17. Buscar todo el rato nuevos ingredientes-especias-etc. Y controlar tiendas donde comprarlos y tener algunas de referencia: una de comida latina, otra pakistaní, una india, otra de Japón, la mexicana y así con todo. Aquí también te entran pampurrias cuando sales al extranjero, o cuando te traen de souvenir un mole que hacía una señora en la plaza de un mercado del DF (gracias, Clara).
18. Y llevarlos encima siempre “por si acaso”. Acabo de mirar en mi mochila y hay dos tipos de salsa picante, un bote de sichimi, Tajín, salsa Perrins, dos limas y sal de apio. Yo veo ahí la posibilidad de improvisar una michelada o aderezar un salteado. Otros pueden ver un desequilibrio mental, y no les culparía.

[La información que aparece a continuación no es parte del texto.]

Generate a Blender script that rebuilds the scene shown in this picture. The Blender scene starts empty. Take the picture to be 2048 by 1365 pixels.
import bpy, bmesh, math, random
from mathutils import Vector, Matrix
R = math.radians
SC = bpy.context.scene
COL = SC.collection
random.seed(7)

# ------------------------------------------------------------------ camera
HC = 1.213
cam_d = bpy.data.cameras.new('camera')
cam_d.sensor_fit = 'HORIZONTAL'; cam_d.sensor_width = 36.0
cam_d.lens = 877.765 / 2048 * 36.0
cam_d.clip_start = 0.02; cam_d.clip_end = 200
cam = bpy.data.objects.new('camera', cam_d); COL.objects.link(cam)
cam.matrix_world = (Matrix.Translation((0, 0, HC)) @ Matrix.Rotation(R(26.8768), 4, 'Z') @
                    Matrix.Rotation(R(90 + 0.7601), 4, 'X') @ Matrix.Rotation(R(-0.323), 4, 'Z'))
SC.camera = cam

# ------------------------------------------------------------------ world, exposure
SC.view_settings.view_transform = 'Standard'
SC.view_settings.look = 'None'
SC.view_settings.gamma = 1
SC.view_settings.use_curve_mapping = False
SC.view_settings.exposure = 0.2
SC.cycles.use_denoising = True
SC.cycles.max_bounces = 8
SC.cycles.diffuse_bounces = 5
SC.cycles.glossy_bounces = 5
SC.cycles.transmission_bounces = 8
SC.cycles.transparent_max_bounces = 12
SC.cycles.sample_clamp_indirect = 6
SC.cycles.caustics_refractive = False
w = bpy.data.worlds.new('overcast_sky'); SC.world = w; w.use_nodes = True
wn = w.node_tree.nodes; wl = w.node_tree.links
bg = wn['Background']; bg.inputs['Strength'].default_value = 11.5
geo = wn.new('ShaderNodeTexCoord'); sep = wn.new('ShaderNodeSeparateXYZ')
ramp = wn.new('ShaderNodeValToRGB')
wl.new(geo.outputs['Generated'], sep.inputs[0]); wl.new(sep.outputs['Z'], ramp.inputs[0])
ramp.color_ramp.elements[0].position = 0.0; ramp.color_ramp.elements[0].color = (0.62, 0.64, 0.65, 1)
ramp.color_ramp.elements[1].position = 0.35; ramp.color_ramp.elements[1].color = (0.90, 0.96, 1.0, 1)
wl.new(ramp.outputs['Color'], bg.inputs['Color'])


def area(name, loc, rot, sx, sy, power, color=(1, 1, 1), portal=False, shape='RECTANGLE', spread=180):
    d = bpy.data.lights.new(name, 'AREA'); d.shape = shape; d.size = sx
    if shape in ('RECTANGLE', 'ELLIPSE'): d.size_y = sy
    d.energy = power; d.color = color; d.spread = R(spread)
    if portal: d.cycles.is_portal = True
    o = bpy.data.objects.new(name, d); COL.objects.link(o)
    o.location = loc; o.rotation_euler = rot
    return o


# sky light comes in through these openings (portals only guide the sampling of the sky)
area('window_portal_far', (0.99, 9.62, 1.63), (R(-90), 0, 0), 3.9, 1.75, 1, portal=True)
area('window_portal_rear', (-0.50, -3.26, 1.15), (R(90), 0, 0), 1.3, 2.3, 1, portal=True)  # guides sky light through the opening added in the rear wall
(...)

19. Ver programas de cocina. No importa si es la edición croata de Master Chef, sale Anthony Bourdain comiendo perro en Corea, unas monjas de clausura explicando cómo hacen las yemas o Arguiñano: si lo pillas haciendo zapping, te quedas. Y llorar de felicidad cada vez que Netflix estrena una nueva temporada de Chef´s Table
20. Saber al minuto las fluctuaciones de los precios del mercado. Pero no del índice nikkei ni el Dow Jones, sino el del mercado de abastos en el que compras. Y hablar mucho de ello, y recordar la época en la que los limones costaban más de tres euros el kilo o las berenjenas casi cinco sufriendo más que Jean Valjean en Los Miserables.